En un parque de Cádiz muy bien cuidado, al lado del mar, vimos un monolito con un busto arriba, el de José Celestino de Mutis, el gran botánico español del siglo XIX, que estudió la flora del virreinato de Nueva Granada, en Santa Fe de Bogotá; cuyo actual «jardín de plantas» lleva precisamente el nombre de este gran gaditano y neogranadino...

Esa primera visión de Mutis me resultó alentadora por mi interés en pro de un mejor conocimiento del reino vegetal. Y por eso, muchos años después, a la terraza de casa le di el nombre de «Microjardín botánico Linneo-Mutis». Una relación, la de Linneo y Mutis, de la que guardo una carta del sabio sueco a su colega español, fechada el 24 de septiembre de 1764, escrita en latín, como todavía era habitual entre los científicos. Luego pude saber que Linneo, a pesar de haber sido invitado a visitar España en tiempos del rey Fernando VI, no lo hizo nunca. No se sabe si porque estaba muy ocupado, o porque le sucedió algo similar a lo ocurrido con Erasmo, cuando dijo, algo seriamente, ésa es la verdad, aquello de que «Hispania non placet» [España no me gusta].

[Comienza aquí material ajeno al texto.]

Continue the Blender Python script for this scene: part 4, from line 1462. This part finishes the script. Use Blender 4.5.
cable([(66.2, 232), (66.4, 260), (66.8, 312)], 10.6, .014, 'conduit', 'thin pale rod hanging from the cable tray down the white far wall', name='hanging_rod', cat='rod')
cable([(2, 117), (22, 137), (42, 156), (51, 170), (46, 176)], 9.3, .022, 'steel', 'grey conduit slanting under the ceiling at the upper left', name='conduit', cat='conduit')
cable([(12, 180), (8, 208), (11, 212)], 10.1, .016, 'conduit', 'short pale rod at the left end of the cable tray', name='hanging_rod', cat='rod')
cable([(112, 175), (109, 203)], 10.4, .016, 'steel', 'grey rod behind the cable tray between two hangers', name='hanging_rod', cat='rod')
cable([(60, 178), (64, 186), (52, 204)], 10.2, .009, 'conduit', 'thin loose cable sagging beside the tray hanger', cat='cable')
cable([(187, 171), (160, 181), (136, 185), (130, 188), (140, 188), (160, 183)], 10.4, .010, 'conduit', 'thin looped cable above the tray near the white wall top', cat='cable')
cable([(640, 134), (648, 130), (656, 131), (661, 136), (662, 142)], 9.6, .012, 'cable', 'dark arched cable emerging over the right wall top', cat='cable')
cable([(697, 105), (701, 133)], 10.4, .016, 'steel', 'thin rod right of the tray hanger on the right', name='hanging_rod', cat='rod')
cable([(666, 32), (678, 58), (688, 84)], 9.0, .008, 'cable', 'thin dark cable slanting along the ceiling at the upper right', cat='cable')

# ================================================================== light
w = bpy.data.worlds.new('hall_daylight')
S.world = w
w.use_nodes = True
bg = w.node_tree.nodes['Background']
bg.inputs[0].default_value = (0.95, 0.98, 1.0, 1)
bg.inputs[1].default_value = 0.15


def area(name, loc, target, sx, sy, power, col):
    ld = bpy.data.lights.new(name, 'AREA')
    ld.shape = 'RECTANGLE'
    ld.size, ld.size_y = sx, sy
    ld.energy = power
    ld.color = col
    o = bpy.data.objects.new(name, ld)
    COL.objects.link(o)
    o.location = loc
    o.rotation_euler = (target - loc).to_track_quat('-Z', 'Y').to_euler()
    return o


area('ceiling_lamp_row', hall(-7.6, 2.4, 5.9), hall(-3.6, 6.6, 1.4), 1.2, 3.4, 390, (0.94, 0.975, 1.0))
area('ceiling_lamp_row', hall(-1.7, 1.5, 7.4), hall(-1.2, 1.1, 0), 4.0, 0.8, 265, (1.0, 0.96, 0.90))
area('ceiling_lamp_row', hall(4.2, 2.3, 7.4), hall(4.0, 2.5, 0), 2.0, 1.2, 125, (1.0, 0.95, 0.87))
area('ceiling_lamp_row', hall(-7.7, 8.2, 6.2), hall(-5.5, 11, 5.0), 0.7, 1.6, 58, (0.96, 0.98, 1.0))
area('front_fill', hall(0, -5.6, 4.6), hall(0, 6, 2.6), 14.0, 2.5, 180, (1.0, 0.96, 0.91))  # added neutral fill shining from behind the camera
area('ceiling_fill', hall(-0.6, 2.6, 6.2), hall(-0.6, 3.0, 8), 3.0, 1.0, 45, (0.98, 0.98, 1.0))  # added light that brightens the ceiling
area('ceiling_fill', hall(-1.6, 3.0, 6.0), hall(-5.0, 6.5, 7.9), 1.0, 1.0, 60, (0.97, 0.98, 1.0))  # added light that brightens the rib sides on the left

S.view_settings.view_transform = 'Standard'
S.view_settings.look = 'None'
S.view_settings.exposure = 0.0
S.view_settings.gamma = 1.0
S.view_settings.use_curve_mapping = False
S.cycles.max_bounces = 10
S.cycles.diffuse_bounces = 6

En diciembre de 1952, la ciudad de Cádiz tenía bastante actividad en sus astilleros —Moliner y yo lo sabíamos por nuestros estudios de Estructura Económica— merced a una ley de 1951 de construcciones navales. No lejos del puerto estuvimos viendo los astilleros del INI, donde acababa de ponerse la quilla de tres grandes petroleros.

En Cádiz, adonde llegamos el 24 de diciembre, con la Nochebuena por delante, pudimos escuchar continuamente el villancico de «Los peces en el río», como sonsonete de fondo, un canto que a mí me da la sensación de una tristeza inacabable:


Pero mira cómo beben

los peces en el río,

pero mira cómo beben,

por ver a Dios nacido.

Beben y beben,

y vuelven a beber,

los peces en el río,

por ver a Dios nacer.


Y en medio de esa y otras canciones navideñas, pasamos la Nochebuena en un chiringuito de la playa, Pedro y yo, con dos gaditanas recién conocidas, admirativas de los «viajeros de las estructuras».

El día de Navidad partimos de Cádiz en autobús hacia Málaga, siguiendo casi siempre la costa: San Fernando y Chiclana, Sancti Petri, Conil de la Frontera, El Palmar y el cabo de Trafalgar. Un área de playas espléndidas donde los pinos batidos por el viento llegan casi hasta el mar.

En Tarifa, el autobús hizo una parada técnica en la que conocimos a una joven estudiante china, que subió al autobús. Y con ella hicimos el resto del viaje hasta Málaga, la invitamos a comer en Algeciras y nos contó muchas cosas acerca de China, del nacimiento de la República Popular, y de cómo buena parte de la burguesía puso tierra por medio para no caminar junto con Mao Zedong por la senda hacia el comunismo. Sus padres y nuestra amiga se instalaron en París, donde ella descubrió su vocación de futura hispanista, no llegamos a saber por qué razones.

Por mi parte, esa primera conexión china debió de tener cierta relevancia, como inicio de una atracción creciente por el antiguo Celeste Imperio, muy lejos de imaginar que yo acabaría siendo casi un sinólogo, por mis tres libros sobre ese país, el último de ellos: China, tercer milenio: el dragón omnipotente (2013).